ROVER, a pirate or free-booter. See Pirate.
ROUGH-TREE, a name given in merchant-ships to any mast, yard, or boom, placed as a rail or fence above the ship’s side, from the quarter-deck to the fore-castle. It is, however, with more propriety, applied to any mast, &c. which remains rough and unfinished.
ROUND-HOUSE, a name given, in East-Indiamen, and other large merchant-ships, to a cabin or apartment built in the after part of the quarterdeck, and having the poop for its roof. This apartment is usually called the coach in our ships of war.
ROUNDING, certain old ropes wound firmly and closely about that part of a cable which lies in the hause, or under the ship’s bow, or athwart the stem. It is used to prevent the surface of the cable from being chafed or fretted in those places. See the articles Kaicling and Service.
Rounding-in generally implies the act of pulling upon any rope which passes through one or more blocks, in a direction nearly horizontal; as, round-in the weather-braces! &c.
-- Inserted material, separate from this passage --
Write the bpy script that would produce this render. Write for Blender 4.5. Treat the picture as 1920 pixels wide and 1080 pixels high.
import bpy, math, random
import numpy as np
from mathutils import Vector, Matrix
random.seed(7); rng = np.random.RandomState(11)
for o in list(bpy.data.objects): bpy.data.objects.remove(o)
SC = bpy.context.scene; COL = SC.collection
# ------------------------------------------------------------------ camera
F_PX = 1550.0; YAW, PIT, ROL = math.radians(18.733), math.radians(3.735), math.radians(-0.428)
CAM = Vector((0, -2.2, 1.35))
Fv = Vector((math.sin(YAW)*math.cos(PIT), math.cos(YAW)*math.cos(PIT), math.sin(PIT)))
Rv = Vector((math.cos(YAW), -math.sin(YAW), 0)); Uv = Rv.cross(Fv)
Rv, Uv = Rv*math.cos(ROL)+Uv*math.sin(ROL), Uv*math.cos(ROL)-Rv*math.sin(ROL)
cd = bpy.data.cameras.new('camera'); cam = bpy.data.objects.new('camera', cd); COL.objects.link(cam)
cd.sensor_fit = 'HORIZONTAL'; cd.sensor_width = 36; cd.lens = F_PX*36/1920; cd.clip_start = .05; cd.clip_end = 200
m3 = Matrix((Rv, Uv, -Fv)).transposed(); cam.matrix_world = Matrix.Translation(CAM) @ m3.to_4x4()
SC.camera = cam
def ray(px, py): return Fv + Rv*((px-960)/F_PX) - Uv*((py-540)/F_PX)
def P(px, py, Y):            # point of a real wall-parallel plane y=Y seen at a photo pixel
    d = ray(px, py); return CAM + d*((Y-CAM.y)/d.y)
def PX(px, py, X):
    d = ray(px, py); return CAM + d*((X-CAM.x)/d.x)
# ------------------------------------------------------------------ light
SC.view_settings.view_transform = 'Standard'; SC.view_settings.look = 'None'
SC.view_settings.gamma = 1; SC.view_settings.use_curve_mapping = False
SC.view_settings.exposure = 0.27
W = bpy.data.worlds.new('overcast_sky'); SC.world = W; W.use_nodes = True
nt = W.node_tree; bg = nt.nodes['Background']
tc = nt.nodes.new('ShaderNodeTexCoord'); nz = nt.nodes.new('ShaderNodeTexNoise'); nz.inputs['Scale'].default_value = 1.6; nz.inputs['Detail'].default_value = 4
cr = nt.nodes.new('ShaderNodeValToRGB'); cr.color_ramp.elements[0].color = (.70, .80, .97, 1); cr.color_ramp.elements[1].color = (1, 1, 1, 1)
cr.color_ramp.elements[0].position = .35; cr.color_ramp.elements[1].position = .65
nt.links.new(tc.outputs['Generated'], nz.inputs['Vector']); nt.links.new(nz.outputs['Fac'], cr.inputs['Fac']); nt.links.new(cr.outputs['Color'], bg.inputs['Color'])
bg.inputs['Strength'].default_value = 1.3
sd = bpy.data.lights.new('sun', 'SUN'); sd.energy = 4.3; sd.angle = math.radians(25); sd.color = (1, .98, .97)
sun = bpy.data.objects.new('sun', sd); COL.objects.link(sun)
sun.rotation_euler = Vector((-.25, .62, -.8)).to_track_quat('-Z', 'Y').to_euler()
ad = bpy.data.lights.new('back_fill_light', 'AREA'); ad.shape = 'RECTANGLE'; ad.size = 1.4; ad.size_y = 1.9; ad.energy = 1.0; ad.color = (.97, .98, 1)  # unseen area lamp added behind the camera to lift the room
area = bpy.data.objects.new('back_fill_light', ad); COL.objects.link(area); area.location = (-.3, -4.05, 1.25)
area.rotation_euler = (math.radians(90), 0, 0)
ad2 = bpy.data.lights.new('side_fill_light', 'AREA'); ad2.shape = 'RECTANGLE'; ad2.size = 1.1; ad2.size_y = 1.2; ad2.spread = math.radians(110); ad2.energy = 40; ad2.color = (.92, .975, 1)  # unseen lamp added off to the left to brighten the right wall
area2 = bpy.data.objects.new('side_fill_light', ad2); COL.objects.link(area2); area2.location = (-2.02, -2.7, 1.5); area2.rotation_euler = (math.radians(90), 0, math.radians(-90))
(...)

It is apparently derived from the circular motion of the rope about the sheave or pulley through which it passes.
Rounding-up is used nearly in the same sense, only that it is expressed of a tackle which hangs in a perpendicular position, without sustaining or hoisting any weighty body: it is then the operation of pulling the blocks closer to each other, by means of the rope which passes through them, to compose the tackle; and is therefore opposed to over-hauling, by which the blocks are drawn farther asunder.
ROUSSING, the act of pulling together upon a cable, hauser, &c. without the assistance of tackles, capsterns, or other mechanical powers. It is particularly used in the exercise of removing a ship from one place to another, by means of ropes and anchors. See the article Warping.
To ROW, ramer, (rowan, Sax.) to impel a boat or vessel along the surface of the water by oars, which are managed in a direction nearly horizontal. See Oar.
Row-galley. See the article Galley.
Row-locks, those parts of the gunwale, or upper edge of a boat’s side, whereon the oar rests in the exercise of rowing. In the sides of the smallest vessels of war, a number of little square holes, called row-ports, are cut for this purpose, parallel to the surface of the water.